◆ PROVIDED DATA
╭──

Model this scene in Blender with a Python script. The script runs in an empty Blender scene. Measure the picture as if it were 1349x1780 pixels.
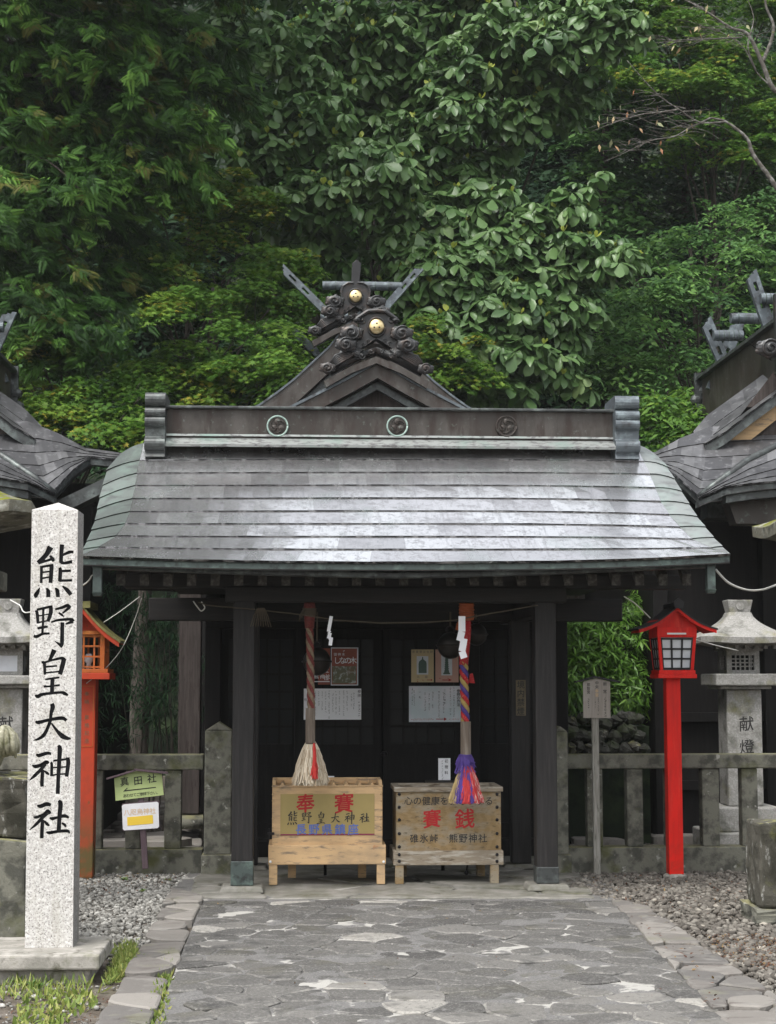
import bpy, math, random
import numpy as np
from mathutils import Vector, Matrix
random.seed(7)
RNG = np.random.default_rng(11)
PI = math.pi
SC = bpy.context.scene
COL = SC.collection

# ------------------------------------------------------------------ camera
F, CX, CY, HOR, VPX = 2850.0, 674.5, 890.0, 1180.0, 520.0
EYE = 1.65
PITCH = math.atan((HOR - CY) / F)
YAW = math.atan((CX - VPX) / F)
cam_d = bpy.data.cameras.new('camera')
cam = bpy.data.objects.new('camera', cam_d)
COL.objects.link(cam)
cam.location = (0, 0, EYE)
cam.rotation_euler = (PI / 2 + PITCH, 0, -YAW)
cam_d.sensor_fit = 'VERTICAL'
cam_d.sensor_height = 36.0
cam_d.lens = 36.0 * F / 1780.0
cam_d.clip_start = 0.1
cam_d.clip_end = 500
SC.camera = cam

# ------------------------------------------------------------------ light
SUN_EL, SUN_AZ = math.radians(60), math.radians(215)
w = bpy.data.worlds.new('World')
SC.world = w
w.use_nodes = True
nt = w.node_tree
bg = nt.nodes['Background']
sky = nt.nodes.new('ShaderNodeTexSky')
sky.sky_type = 'NISHITA'
sky.sun_disc = False
sky.sun_elevation = SUN_EL
sky.sun_rotation = SUN_AZ
sky.air_density = 1.5
sky.dust_density = 4.0
hs = nt.nodes.new('ShaderNodeHueSaturation')
hs.inputs['Saturation'].default_value = 0.22
nt.links.new(sky.outputs[0], hs.inputs['Color'])
nt.links.new(hs.outputs[0], bg.inputs['Color'])
bg.inputs['Strength'].default_value = 0.15
sd = bpy.data.lights.new('sun', 'SUN')
sd.energy = 1.3
sd.angle = math.radians(22)
sd.color = (1.0, 0.97, 0.92)
sun = bpy.data.objects.new('sun', sd)
COL.objects.link(sun)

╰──

◆ WHAT IS ASKED
Pictures are excluded: retype only the lines from the beginning of the listing above through the line with "SC.camera = cam", both included.

◆ RESULT OF THIS EXERCISE
Model this scene in Blender with a Python script. The script runs in an empty Blender scene. Measure the picture as if it were 1349x1780 pixels.
import bpy, math, random
import numpy as np
from mathutils import Vector, Matrix
random.seed(7)
RNG = np.random.default_rng(11)
PI = math.pi
SC = bpy.context.scene
COL = SC.collection

# ------------------------------------------------------------------ camera
F, CX, CY, HOR, VPX = 2850.0, 674.5, 890.0, 1180.0, 520.0
EYE = 1.65
PITCH = math.atan((HOR - CY) / F)
YAW = math.atan((CX - VPX) / F)
cam_d = bpy.data.cameras.new('camera')
cam = bpy.data.objects.new('camera', cam_d)
COL.objects.link(cam)
cam.location = (0, 0, EYE)
cam.rotation_euler = (PI / 2 + PITCH, 0, -YAW)
cam_d.sensor_fit = 'VERTICAL'
cam_d.sensor_height = 36.0
cam_d.lens = 36.0 * F / 1780.0
cam_d.clip_start = 0.1
cam_d.clip_end = 500
SC.camera = cam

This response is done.